Stuck Rubber Baby -Canc
Howard Cruse. Pocket Books, $24.95 (0pp) ISBN 978-1-56389-241-7
Cruse (Wendel) has written a touching graphic novel of the civil rights years, adding a carefully wrought layering of interracial gay and lesbian life missing from standard recreations of the period. The son of an uneducated white carpenter, Toland Polk grows up in the small Southern town of Clayfield, where he learns quickly that whites don't mix with the neighboring blacks. Later, he witnesses the demands of local blacks for an end to segregation and begins, too, to struggle with the conflicted realization of his own homosexuality. Polk's personal experience of sexual denial, told in flashback, is tied to the story of his friends Mavis and Riley, and singer/activist Ginger, the object of a hoped-for but unsuccessful heterosexual love. Even as Clayfield's civil rights activists challenge racial segregation, an equally systematic and violent homophobia works surreptitiously to undermine and twist the lives of Polk and Clayfield's citizens, straight, gay, black and white.
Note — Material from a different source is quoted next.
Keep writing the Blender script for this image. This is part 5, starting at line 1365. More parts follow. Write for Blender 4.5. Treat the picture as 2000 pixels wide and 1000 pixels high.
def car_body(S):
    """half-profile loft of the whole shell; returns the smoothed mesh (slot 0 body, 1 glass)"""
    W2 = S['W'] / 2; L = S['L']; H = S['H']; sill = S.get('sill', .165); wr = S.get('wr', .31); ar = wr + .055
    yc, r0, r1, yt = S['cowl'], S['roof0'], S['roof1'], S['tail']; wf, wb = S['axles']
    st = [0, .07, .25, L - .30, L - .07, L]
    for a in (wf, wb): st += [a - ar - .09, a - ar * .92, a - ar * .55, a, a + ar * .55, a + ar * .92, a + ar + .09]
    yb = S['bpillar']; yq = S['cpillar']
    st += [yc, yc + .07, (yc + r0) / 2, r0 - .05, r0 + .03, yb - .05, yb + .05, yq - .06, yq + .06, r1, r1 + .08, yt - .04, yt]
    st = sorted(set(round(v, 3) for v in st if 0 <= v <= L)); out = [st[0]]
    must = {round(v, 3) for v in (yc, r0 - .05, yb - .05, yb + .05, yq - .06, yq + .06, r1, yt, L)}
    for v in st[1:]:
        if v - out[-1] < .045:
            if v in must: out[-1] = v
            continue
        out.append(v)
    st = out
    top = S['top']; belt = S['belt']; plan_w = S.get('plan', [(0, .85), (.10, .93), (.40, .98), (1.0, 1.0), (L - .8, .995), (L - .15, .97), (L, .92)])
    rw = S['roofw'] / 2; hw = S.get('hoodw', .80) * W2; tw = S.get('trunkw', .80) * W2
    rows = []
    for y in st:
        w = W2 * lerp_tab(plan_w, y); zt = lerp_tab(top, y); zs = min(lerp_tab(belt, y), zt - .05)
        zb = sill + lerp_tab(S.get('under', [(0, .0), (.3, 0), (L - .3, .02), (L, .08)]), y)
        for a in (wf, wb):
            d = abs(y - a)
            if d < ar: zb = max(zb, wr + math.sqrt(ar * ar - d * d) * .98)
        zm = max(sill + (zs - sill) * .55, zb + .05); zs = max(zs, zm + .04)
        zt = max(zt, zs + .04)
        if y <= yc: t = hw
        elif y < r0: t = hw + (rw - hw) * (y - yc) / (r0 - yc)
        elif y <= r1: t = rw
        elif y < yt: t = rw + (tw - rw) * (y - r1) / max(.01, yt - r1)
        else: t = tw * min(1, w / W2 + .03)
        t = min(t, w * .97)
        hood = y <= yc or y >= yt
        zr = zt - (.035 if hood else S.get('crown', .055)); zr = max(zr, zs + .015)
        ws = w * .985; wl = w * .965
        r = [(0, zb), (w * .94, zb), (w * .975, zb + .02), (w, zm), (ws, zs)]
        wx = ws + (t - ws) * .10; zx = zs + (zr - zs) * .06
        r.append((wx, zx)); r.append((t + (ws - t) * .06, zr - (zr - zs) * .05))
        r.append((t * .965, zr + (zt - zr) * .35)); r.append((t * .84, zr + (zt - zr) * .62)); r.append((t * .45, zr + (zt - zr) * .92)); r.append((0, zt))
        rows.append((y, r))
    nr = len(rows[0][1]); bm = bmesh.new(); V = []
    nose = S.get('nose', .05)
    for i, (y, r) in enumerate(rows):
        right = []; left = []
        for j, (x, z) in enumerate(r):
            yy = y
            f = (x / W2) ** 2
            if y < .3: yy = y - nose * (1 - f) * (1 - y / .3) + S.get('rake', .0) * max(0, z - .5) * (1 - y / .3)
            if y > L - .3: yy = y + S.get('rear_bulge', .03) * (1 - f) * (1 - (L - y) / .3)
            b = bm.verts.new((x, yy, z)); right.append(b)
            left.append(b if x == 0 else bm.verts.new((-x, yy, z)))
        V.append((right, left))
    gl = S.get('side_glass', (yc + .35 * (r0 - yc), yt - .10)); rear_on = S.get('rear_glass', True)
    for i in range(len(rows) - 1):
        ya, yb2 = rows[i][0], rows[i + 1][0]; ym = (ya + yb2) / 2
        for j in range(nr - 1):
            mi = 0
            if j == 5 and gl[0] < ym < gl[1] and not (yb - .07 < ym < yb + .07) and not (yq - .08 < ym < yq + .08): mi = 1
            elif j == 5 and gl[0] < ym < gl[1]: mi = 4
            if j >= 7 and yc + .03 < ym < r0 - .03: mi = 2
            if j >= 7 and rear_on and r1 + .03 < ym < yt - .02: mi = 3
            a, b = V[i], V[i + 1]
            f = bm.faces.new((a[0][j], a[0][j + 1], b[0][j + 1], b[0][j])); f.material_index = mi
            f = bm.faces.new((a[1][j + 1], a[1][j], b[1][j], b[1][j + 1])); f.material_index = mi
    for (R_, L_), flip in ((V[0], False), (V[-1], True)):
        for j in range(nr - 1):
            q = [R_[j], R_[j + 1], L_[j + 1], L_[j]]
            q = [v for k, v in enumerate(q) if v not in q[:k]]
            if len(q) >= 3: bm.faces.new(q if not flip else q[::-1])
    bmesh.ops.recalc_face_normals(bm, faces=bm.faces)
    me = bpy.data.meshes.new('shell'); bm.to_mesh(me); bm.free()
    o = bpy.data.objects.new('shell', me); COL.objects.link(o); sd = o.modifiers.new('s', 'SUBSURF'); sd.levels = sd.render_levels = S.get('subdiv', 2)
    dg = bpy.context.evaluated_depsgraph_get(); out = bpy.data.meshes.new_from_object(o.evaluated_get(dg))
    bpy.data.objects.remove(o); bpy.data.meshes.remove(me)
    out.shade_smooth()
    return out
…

Cruse, however, can be an overly earnest storyteller, and his methodical, prosaic tabulation of moral righteousness and shameless bigotry sometimes slows the book's pace to a crawl. Nevertheless, he has vividly chronicled a critical American period of social history through the emotional lives of ordinary people on the fringe of social approbation. His drawings are handsomely detailed in the distinctively mannered combination of stippling and crosshatching that distinguishes his formidable graphic style. Angels in America playwright Tony Kushner's introduction evaluates Cruse as ``a pioneer in the field of lesbian and gay comics.'' (Sept.)